Parshat Massei: Land of Reward and Punishment


Dave Gordon - Saturday, 2 August, 2008

 God pre-emptively avoids challenges over property, and possible civil war, by discussing the boundaries of Israel, how the land is divided among the tribes, and the cities of refuge. He also cautions the Israelites that if they do not expunge, in one way or another, the inhabitants of the Land along with their idols, those people will be a thorn in the side of Israel. This lesson will be lost throughout Jewish history, and will repeat itself many times over the course of three millennia.

Along the vein of removing people from the land, this portion discusses how to deal with someone who has inadvertently taken another’s life.

The Israelites are commanded to create six cities of refuge, places where an individual must live if they accidentally kill somebody, and must remain until the death of the serving High Priest. (The killer was technically free to leave, but by risk of the victim’s kin given the right to hunt them down.)

It seems a particularly arbitrary length of a sentence -- but it is precisely the randomness of his punishment that fits the crime. Someone’s life was cut short in a random way (random, at least, to our limited, human perception). The victim just happened to be in the wrong place at the wrong time. It stands to reason that the killer’s fate would be determined by chance too.

A good question that comes up is whether it would be less just if the accidental killing took place when the high priest was old, presumably with fewer years left to live. What if the killer were sentenced a day before the death of the High Priest? There is a certain leap of faith here: in the same way that the High Priest is the Earthly representative of the spirit of God, the symbolism reminds us that life and death are ultimately in the hands of God, and His judgments are innately good, even if we perceive them to be unfair.

So too, the High Priest is the community's pipeline of atonement, as through his actions in the Temple that a person's sins, or the community's sins, are wiped clean. The Priest, the ultimate symbol of atonement, is aptly used.

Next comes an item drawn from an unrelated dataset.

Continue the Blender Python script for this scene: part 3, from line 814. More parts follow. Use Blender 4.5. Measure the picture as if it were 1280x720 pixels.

In this parsha, too, God is unequivocal about the death penalty for murder – the only imperative in the Torah that is repeated in each of the five books.

After parceling out the land and the cities of refuge, the Israelites stand across the Jordan, ready to enter the Promised Land. Moshe describes an overview of some of the trek through the desert, a journey fraught with war, plagues, complaints, rebellion, an attempted coup, lack of water, and countless demonstrations of God’s power. It’s as if to say to Bene Israel: “You’ve come this far, so let’s not lose sight of our collective experiences, and what this is all for!”

Rashi writes that the Israelites needed to be reminded of the good and the bad that had happened to them so that they will have perspective when they reach the Promised Land. It is a strange paradox: they saw firsthand miracles and God’s powers. Yet, they often strayed, and needed to be reminded from whence they came.

This is in contrast to the pre-Exodus Israelites. They were able to maintain their peoplehood and faith so successfully while slaves in Egypt, and onward, by three key things: keeping their Hebrew language, their Hebrew names, and keeping true to their customs. They worked incredibly hard to sustain their identities in the harshest of conditions. This, perhaps, is an answer to the age-old question of why today we don’t see “major” miracles. The Israelites who did see God’s greatest miracles became jaded, rebellious, and spoiled.